---------- STORED DATA ----------

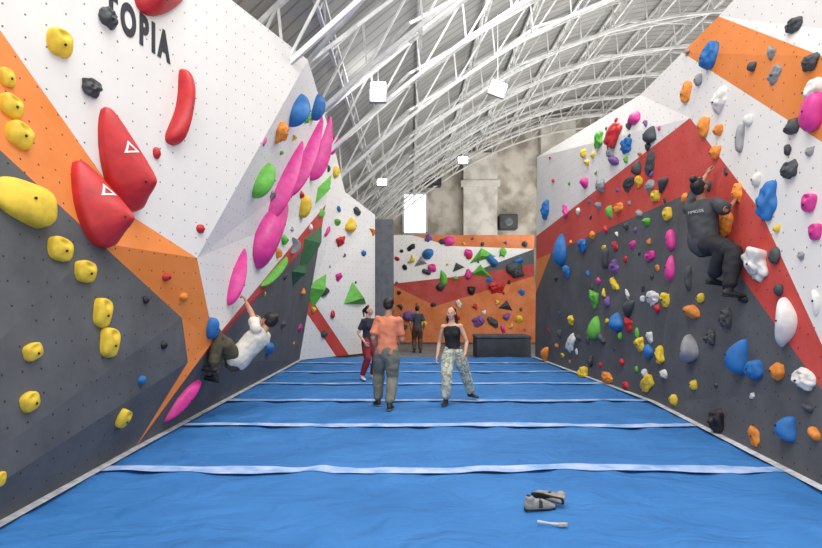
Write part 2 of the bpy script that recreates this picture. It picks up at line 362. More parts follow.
for (px, py, Z, w, h, rot, lab) in ((378, 91, 14.2, .36, .56, 0, 'bright upright panel lamp hanging near the overhanging left wall'), (498, 88, 17.0, .46, .48, .35, 'bright tilted panel lamp hanging in the middle of the roof'),
                               (463, 160, 25, .4, .3, 0, 'small bright lamp hanging in front of the pale pillar top'), (382, 182, 22.2, .34, .26, 0, 'small bright lamp low at left above the dark pillar')):
    c = P3(px, py, Z); t = empty('ceiling_lamp', c, lab, 'lamp', 'hanging roof lamps')
    M = Matrix.Translation(c) @ Matrix.Rotation(rot, 4, 'Y') @ Matrix.Rotation(-.35, 4, 'X')
    b = bmesh.new(); box(b, (-w/2-.05, .02, -h/2-.05), (w/2+.05, .1, h/2+.05), .02); b.transform(M); obj('housing', b, mat('lamp_housing', (150, 152, 154), .4, .05), t, False)
    b = bmesh.new(); box(b, (-w/2, -.03, -h/2), (w/2, .03, h/2), .02); b.transform(M); obj('diffuser', b, lampm, t, False)
    b = bmesh.new(); bar(b, c+V((0, .05, h/2)), V((c.x, c.y+.05, RH(c.x)-.1)), .012); obj('cable', b, steel, t, False)

# ------------------------------------------------------------------ climbing holds
HOLDS = []
bolt_me = bpy.data.meshes.new('bolt'); _b = bmesh.new(); bmesh.ops.create_cone(_b, cap_ends=True, segments=10, radius1=.013, radius2=.011, depth=.012); _b.to_mesh(bolt_me); _b.free(); bolt_me.materials.append(bolt_m)
def sq(x, y, p, k):
    q = (abs(x)**p+abs(y)**p+1e-9)**(1/p); e = math.hypot(x, y)/max(q, 1e-6); f = (1-k)+k*e
    return x*f, y*f
def sgn_(seed): return 1 if seed % 2 else -1
HORN = []
for _k in range(20):     # smooth tilted lobe: broad round foot, narrower leaning top
    _a = 2*math.pi*_k/20; _y = math.cos(_a); _s = math.sin(_a)
    HORN.append((math.copysign(abs(_s)**.75, _s)*(.72-.26*_y)+.16*(_y*_y-.5)-.16*_y, _y))
def hold_mesh(kind, w, h, d, seed):
    bm = bmesh.new(); sv = V((seed*3.7, seed*1.3, seed*.7)); sgn = sgn_(seed)
    if kind == 'volume':
        rnd = random.Random(seed); k = 3
        ring = []
        for i in range(k):
            a = 2*math.pi*i/k+rnd.uniform(-.3, .3)+math.pi/2; ring.append(V((math.cos(a)*w/2*1.2, math.sin(a)*h/2*1.2, 0)))
        ap = V((rnd.uniform(-.15, .15)*w, rnd.uniform(-.1, .2)*h, d))
        lv = [[bm.verts.new(p-V((0, 0, .01))) for p in ring], [bm.verts.new(p*.98+V((0, 0, .012))) for p in ring], [bm.verts.new(lerp(p, ap, .93)) for p in ring]]
        for a, c in ((0, 1), (1, 2)):
            for i in range(k): bm.faces.new((lv[a][i], lv[a][(i+1) % k], lv[c][(i+1) % k], lv[c][i]))
        bm.faces.new(lv[2]); bm.faces.new(lv[0][::-1])
        return bm
    if kind == 'horn':     # sculpted sloper with an off-centre ridge and a hollowed flank
        k = len(HORN)
        ring = [V((x*sgn*w/2, y*h/2, 0)) for x, y in HORN]
        def lvl(f, z, oy, ox=.08):
            return [bm.verts.new(V((p.x*f+ox*sgn*w*(1-f), p.y*f+oy*h*(1-f), d*z*(1.05-.42*p.y/h)))) for p in ring]
        L0 = [bm.verts.new(p-V((0, 0, .02))) for p in ring]
        Ls = [L0, lvl(1.0, .26, -.02), lvl(.74, .58, -.05, .22), lvl(.32, 1.08, -.12, .26)]
        for a in range(3):
            for i in range(k): bm.faces.new((Ls[a][i], Ls[a][(i+1) % k], Ls[a+1][(i+1) % k], Ls[a+1][i]))
        cv = bm.verts.new(V((.19*sgn*w, -.09*h, d*1.12)))
        for i in range(k): bm.faces.new((Ls[3][i], Ls[3][(i+1) % k], cv))
        bm.faces.new(L0[::-1])
        bmesh.ops.recalc_face_normals(bm, faces=bm.faces)
        for it in range(2):
            bmesh.ops.subdivide_edges(bm, edges=bm.edges[:], cuts=1, use_grid_fill=True)
            bmesh.ops.smooth_vert(bm, verts=[v for v in bm.verts if v.co.z > .001], factor=.45, use_axis_x=True, use_axis_y=True, use_axis_z=True)
        return bm
    bmesh.ops.create_icosphere(bm, subdivisions=4 if max(w, h) > .2 else 3, radius=1)
    big = max(w, h) > .3
    for v in bm.verts:
        x, y, z = v.co; n = noise.noise(V((x, y, z))*1.4+sv); n2 = noise.noise(V((x, y, z))*2.8+sv)
        r = 1+.18*n+.05*n2; zz = max(z, -.12); zp = max(z, 0)
        if kind == 'jug':      # squarish flattened block with a scooped top lip
            r = 1+.07*n; x0, y0 = x, y; x, y = sq(x, y, 3.4, 1.0); x *= .92; y *= .92
            zz = (zp**.5 if z > 0 else zz)*(.85+.28*y0)-.5*math.exp(-((x0/.5)**2+((y0-.55)/.3)**2))*zp
        elif kind == 'sloper': r = 1+(.07 if big else .14)*n; x, y = sq(x, y, 3, .5); zz = zp**.75*(1+(.08 if big else .2)*n2) if z > 0 else zz
        elif kind == 'lobe':
            r = 1+.36*n+.08*n2; zz = zz*(1+.35*n2)-.3*math.exp(-((x/.4)**2+((y-.3)/.3)**2))*zp
        elif kind == 'rock':    # irregular chunky shape with cut faces
            r = 1+.5*n+.15*n2; x, y = sq(x, y, 4, .8); zz = (zp**.6 if z > 0 else zz)*(.8+.5*y+.3*n2)
        elif kind == 'pinch': x *= .62+.38*y*y; zz *= 1+.2*y*y
        elif kind == 'waist':   # thin curved hold, narrow in the middle
            r = 1+.04*n; x, y = sq(x, y, 2.8, .7); x = x*(.48+.40*y*y-.1*y)+sgn*.42*(y*y-.4); zz *= .8+.3*y*y
        elif kind == 'wedge':   # long flat wedge, thick at one end
            r = 1+.04*n; x, y = sq(x, y, 3.2, .85); zz = (zp**.55 if z > 0 else zz)*(.62-.38*y); x *= .95-.12*y
        elif kind == 'tear':
            r = 1+.06*n; x, y = sq(x, y, 2.6, .6); x0 = x; x = x*(.80-.34*y)+sgn*.26*(y*y-.4); zz *= (1.05-.3*y)*(1-.25*abs(x0))
        elif kind == 'blade':   # tapering curved sweep: thick rounded foot, thin leaning tip, crest along one side
            r = 1+.03*n; x0 = x; x = x*(.72-.40*y)+sgn*(.40*y*y-.22*y-.1); zz = zz*(1.05-.45*y)*(1-.45*abs(x0+.3*sgn))
        elif kind == 'fin':
            r = 1+.04*n; x = x*(.9-.25*y*y-.15*y)+.45*(y*y-.3)*sgn; zz *= 1.0-.3*abs(x)
        elif kind == 'crescent':
            r = 1+.08*n; x = x*.55*(1-.4*y*y)-.75*(y*y-.45); zz *= .9
        elif kind == 'edge': zz = zz*(1+.5*y); y *= .8
        if kind == 'chip' and z > 0: zz *= 1+.25*n2
        v.co = (x*r*w/2, y*r*h/2, zz*d)
    return bm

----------

From the data above, write out everything exactly except the pictures.

Write part 2 of the bpy script that recreates this picture. It picks up at line 362. More parts follow.
for (px, py, Z, w, h, rot, lab) in ((378, 91, 14.2, .36, .56, 0, 'bright upright panel lamp hanging near the overhanging left wall'), (498, 88, 17.0, .46, .48, .35, 'bright tilted panel lamp hanging in the middle of the roof'),
                               (463, 160, 25, .4, .3, 0, 'small bright lamp hanging in front of the pale pillar top'), (382, 182, 22.2, .34, .26, 0, 'small bright lamp low at left above the dark pillar')):
    c = P3(px, py, Z); t = empty('ceiling_lamp', c, lab, 'lamp', 'hanging roof lamps')
    M = Matrix.Translation(c) @ Matrix.Rotation(rot, 4, 'Y') @ Matrix.Rotation(-.35, 4, 'X')
    b = bmesh.new(); box(b, (-w/2-.05, .02, -h/2-.05), (w/2+.05, .1, h/2+.05), .02); b.transform(M); obj('housing', b, mat('lamp_housing', (150, 152, 154), .4, .05), t, False)
    b = bmesh.new(); box(b, (-w/2, -.03, -h/2), (w/2, .03, h/2), .02); b.transform(M); obj('diffuser', b, lampm, t, False)
    b = bmesh.new(); bar(b, c+V((0, .05, h/2)), V((c.x, c.y+.05, RH(c.x)-.1)), .012); obj('cable', b, steel, t, False)

# ------------------------------------------------------------------ climbing holds
HOLDS = []
bolt_me = bpy.data.meshes.new('bolt'); _b = bmesh.new(); bmesh.ops.create_cone(_b, cap_ends=True, segments=10, radius1=.013, radius2=.011, depth=.012); _b.to_mesh(bolt_me); _b.free(); bolt_me.materials.append(bolt_m)
def sq(x, y, p, k):
    q = (abs(x)**p+abs(y)**p+1e-9)**(1/p); e = math.hypot(x, y)/max(q, 1e-6); f = (1-k)+k*e
    return x*f, y*f
def sgn_(seed): return 1 if seed % 2 else -1
HORN = []
for _k in range(20):     # smooth tilted lobe: broad round foot, narrower leaning top
    _a = 2*math.pi*_k/20; _y = math.cos(_a); _s = math.sin(_a)
    HORN.append((math.copysign(abs(_s)**.75, _s)*(.72-.26*_y)+.16*(_y*_y-.5)-.16*_y, _y))
def hold_mesh(kind, w, h, d, seed):
    bm = bmesh.new(); sv = V((seed*3.7, seed*1.3, seed*.7)); sgn = sgn_(seed)
    if kind == 'volume':
        rnd = random.Random(seed); k = 3
        ring = []
        for i in range(k):
            a = 2*math.pi*i/k+rnd.uniform(-.3, .3)+math.pi/2; ring.append(V((math.cos(a)*w/2*1.2, math.sin(a)*h/2*1.2, 0)))
        ap = V((rnd.uniform(-.15, .15)*w, rnd.uniform(-.1, .2)*h, d))
        lv = [[bm.verts.new(p-V((0, 0, .01))) for p in ring], [bm.verts.new(p*.98+V((0, 0, .012))) for p in ring], [bm.verts.new(lerp(p, ap, .93)) for p in ring]]
        for a, c in ((0, 1), (1, 2)):
            for i in range(k): bm.faces.new((lv[a][i], lv[a][(i+1) % k], lv[c][(i+1) % k], lv[c][i]))
        bm.faces.new(lv[2]); bm.faces.new(lv[0][::-1])
        return bm
    if kind == 'horn':     # sculpted sloper with an off-centre ridge and a hollowed flank
        k = len(HORN)
        ring = [V((x*sgn*w/2, y*h/2, 0)) for x, y in HORN]
        def lvl(f, z, oy, ox=.08):
            return [bm.verts.new(V((p.x*f+ox*sgn*w*(1-f), p.y*f+oy*h*(1-f), d*z*(1.05-.42*p.y/h)))) for p in ring]
        L0 = [bm.verts.new(p-V((0, 0, .02))) for p in ring]
        Ls = [L0, lvl(1.0, .26, -.02), lvl(.74, .58, -.05, .22), lvl(.32, 1.08, -.12, .26)]
        for a in range(3):
            for i in range(k): bm.faces.new((Ls[a][i], Ls[a][(i+1) % k], Ls[a+1][(i+1) % k], Ls[a+1][i]))
        cv = bm.verts.new(V((.19*sgn*w, -.09*h, d*1.12)))
        for i in range(k): bm.faces.new((Ls[3][i], Ls[3][(i+1) % k], cv))
        bm.faces.new(L0[::-1])
        bmesh.ops.recalc_face_normals(bm, faces=bm.faces)
        for it in range(2):
            bmesh.ops.subdivide_edges(bm, edges=bm.edges[:], cuts=1, use_grid_fill=True)
            bmesh.ops.smooth_vert(bm, verts=[v for v in bm.verts if v.co.z > .001], factor=.45, use_axis_x=True, use_axis_y=True, use_axis_z=True)
        return bm
    bmesh.ops.create_icosphere(bm, subdivisions=4 if max(w, h) > .2 else 3, radius=1)
    big = max(w, h) > .3
    for v in bm.verts:
        x, y, z = v.co; n = noise.noise(V((x, y, z))*1.4+sv); n2 = noise.noise(V((x, y, z))*2.8+sv)
        r = 1+.18*n+.05*n2; zz = max(z, -.12); zp = max(z, 0)
        if kind == 'jug':      # squarish flattened block with a scooped top lip
            r = 1+.07*n; x0, y0 = x, y; x, y = sq(x, y, 3.4, 1.0); x *= .92; y *= .92
            zz = (zp**.5 if z > 0 else zz)*(.85+.28*y0)-.5*math.exp(-((x0/.5)**2+((y0-.55)/.3)**2))*zp
        elif kind == 'sloper': r = 1+(.07 if big else .14)*n; x, y = sq(x, y, 3, .5); zz = zp**.75*(1+(.08 if big else .2)*n2) if z > 0 else zz
        elif kind == 'lobe':
            r = 1+.36*n+.08*n2; zz = zz*(1+.35*n2)-.3*math.exp(-((x/.4)**2+((y-.3)/.3)**2))*zp
        elif kind == 'rock':    # irregular chunky shape with cut faces
            r = 1+.5*n+.15*n2; x, y = sq(x, y, 4, .8); zz = (zp**.6 if z > 0 else zz)*(.8+.5*y+.3*n2)
        elif kind == 'pinch': x *= .62+.38*y*y; zz *= 1+.2*y*y
        elif kind == 'waist':   # thin curved hold, narrow in the middle
            r = 1+.04*n; x, y = sq(x, y, 2.8, .7); x = x*(.48+.40*y*y-.1*y)+sgn*.42*(y*y-.4); zz *= .8+.3*y*y
        elif kind == 'wedge':   # long flat wedge, thick at one end
            r = 1+.04*n; x, y = sq(x, y, 3.2, .85); zz = (zp**.55 if z > 0 else zz)*(.62-.38*y); x *= .95-.12*y
        elif kind == 'tear':
            r = 1+.06*n; x, y = sq(x, y, 2.6, .6); x0 = x; x = x*(.80-.34*y)+sgn*.26*(y*y-.4); zz *= (1.05-.3*y)*(1-.25*abs(x0))
        elif kind == 'blade':   # tapering curved sweep: thick rounded foot, thin leaning tip, crest along one side
            r = 1+.03*n; x0 = x; x = x*(.72-.40*y)+sgn*(.40*y*y-.22*y-.1); zz = zz*(1.05-.45*y)*(1-.45*abs(x0+.3*sgn))
        elif kind == 'fin':
            r = 1+.04*n; x = x*(.9-.25*y*y-.15*y)+.45*(y*y-.3)*sgn; zz *= 1.0-.3*abs(x)
        elif kind == 'crescent':
            r = 1+.08*n; x = x*.55*(1-.4*y*y)-.75*(y*y-.45); zz *= .9
        elif kind == 'edge': zz = zz*(1+.5*y); y *= .8
        if kind == 'chip' and z > 0: zz *= 1+.25*n2
        v.co = (x*r*w/2, y*r*h/2, zz*d)
    return bm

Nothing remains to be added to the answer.